CAREER: Sustaining Moore's Law Through Introspective Computing: A Comprehensive System For Reliability and Energy Optimization in Modern Computing Devices
Suny At Binghamton, Binghamton NY
Investigators
Abstract
Whether one is concerned about data-center carbon footprint or battery life of mobile devices, the microprocessor is a dominating consumer of energy. Transistor technology scaling, whose rate is expressed by Moore?s Law, is a regular progression of transistor size reductions down to nanometer dimensions. Historically, this scaling has led to significant improvements in performance and energy efficiency, but more recently scaling has created severe reliability challenges due to difficulties in building components at near-atomic scale. To ensure correctness, chips are operated with static and worst-case safety margins that account for more than 70% of the total energy used by a CPU. This research program specifically addresses that energy wastage by intelligently tightening safety margins and making them dynamic in order to ensure reliable operation with dramatic reductions in expended energy. The success of this research effort will lead to substantial reduction in energy wasted by semiconductor devices for the purpose of improving battery life, environmental impact, and operating costs.

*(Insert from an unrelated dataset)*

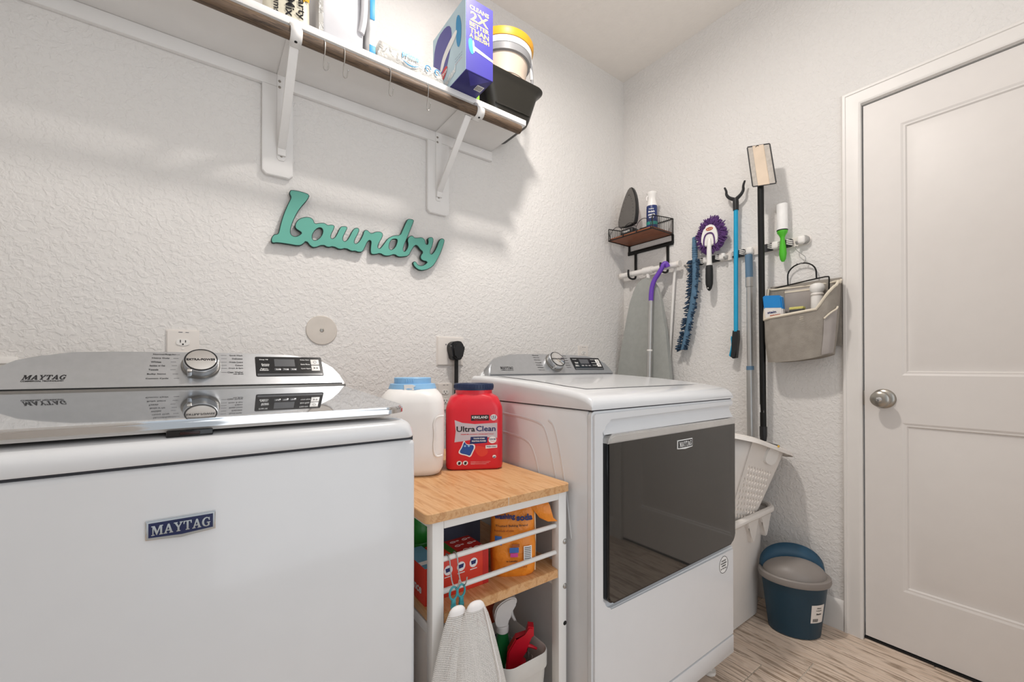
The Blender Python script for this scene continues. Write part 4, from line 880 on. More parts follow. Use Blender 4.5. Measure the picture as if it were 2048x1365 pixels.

It will also encourage the use of continuous self-adjustment and adaptation across an array of computing technologies. In addition to being dependent on the power supply voltage and device temperature, the power and switching delay of a transistor varies substantially with random dopant fluctuation and aging. In current practice, the worst-case combination of factors that affect transistor power consumption and delay are used to size device geometries and define an operating voltage guard band. This ensures reliable operation but leads to unnecessary energy wastage, as the worst-case combinations are unlikely to occur in reality. In this work, machine learning is used to correlate environmental and controllable factors that affect circuit delay and power and dynamically predict the minimum safe guard band. If error-resilient components are used, the guard band can be eliminated entirely. To realize maximum benefit, the system design is optimized across the boundaries of circuit, architectural, and software layers. Combining machine learning, proactive closed-loop control, and a cost/benefit-driven approach to actuator and on-chip sensor allocation, circuit designers and architects are provided with a comprehensive methodology for creating introspective computing devices that dramatically lower energy and adapt automatically to all environmental and workload conditions.